When a leader of any organization fails to define goals and boundaries with clarity, confusion reigns. It is true in families and businesses, and it is certainly true in federal policy toward immigration. That is why Arizona took matters into its own hands. The federal government has failed to do its job, to define the boundaries and expectations, so border states have little choice but to try to institute sanity and order into a chaotic confused issue.

Similar to the response to Jessica's circumstances, the self-righteousness overreaction to Arizona's efforts at immigration sanity abound. Attorney General, Eric Holder, criticizes the Arizona immigration law even though he admits he has never even read it. The bill is ten pages long. Perhaps Mr. Holder could read that over lunch one day when he emerges from the two-year star chamber of debating himself on how to handle enemy combatants. Really, make a decision, and then come back into the nation whose law and order depends on your leadership. Please.

An Illinois school superintendent self-righteously and indignantly prohibits a varsity basketball team from playing in a tournament in Arizona saying he fears for the safety and security of the players given Arizona's new immigration law. So teenage girls will not get to play because a school bureaucrat objects to a law he likely has never read, and a law which essentially seeks to enforce the federal law that is already in place. Overreaction.

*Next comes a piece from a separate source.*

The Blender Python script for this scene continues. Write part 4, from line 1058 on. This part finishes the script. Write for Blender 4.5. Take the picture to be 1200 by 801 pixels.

What is needed in the micro cases like Jessica Colotl, and the macro cases like Arizona, is more cool-headed reasoning and less knee-jerk overheatedness. Healthy immigration provides the lifeline of America, always has and always will. Most immigrants understand and “get” our freedoms and opportunities better than anyone else. We need immigrants not merely for the gifts and skills they bring but also for the infusion of a renewed embracing of America's core values of freedom and opportunity.

In the absence of meaningful federal immigration policy and its enforcement, local officials are forced to assess situations on a case-by-case basis. Jessica Colotl has done what any American would hope their child would do. Worked hard, excelled at school, and built the foundation for a solid life. She should be allowed to stay.

As Atlanta debates the future of Jessica, and Arizona debates how to enforce its new law, the federal government would do well to step up and lead on the one issue that we need it to do so. Not health care. Not financial reforms. Not global warming. But immigration.

Begin an earnest conversation now by first sealing and securing the borders. President Obama's strategy of reducing the numbers of border patrol members is a step in the wrong direction. Second, work to establish a path to citizenship for those here illegally who pass background checks and are willing to pay all back taxes and fines for any contributions evaded. Offer them a legitimate place at the back of the line for legal status here in America. Finally, set forth a cogent strategy for whom we will admit into this country and how we will do so in the future. Back that up with leadership and resources so that immigration becomes what it should be - our lifeline, rather than what it has become, our great volatile vulnerability.

That requires leadership, not right and left rhetoric. And, unlike with most other issues, this answer can only come from Washington. If there is a leader still there who will stand and point the way out of the thicket and toward the horizon.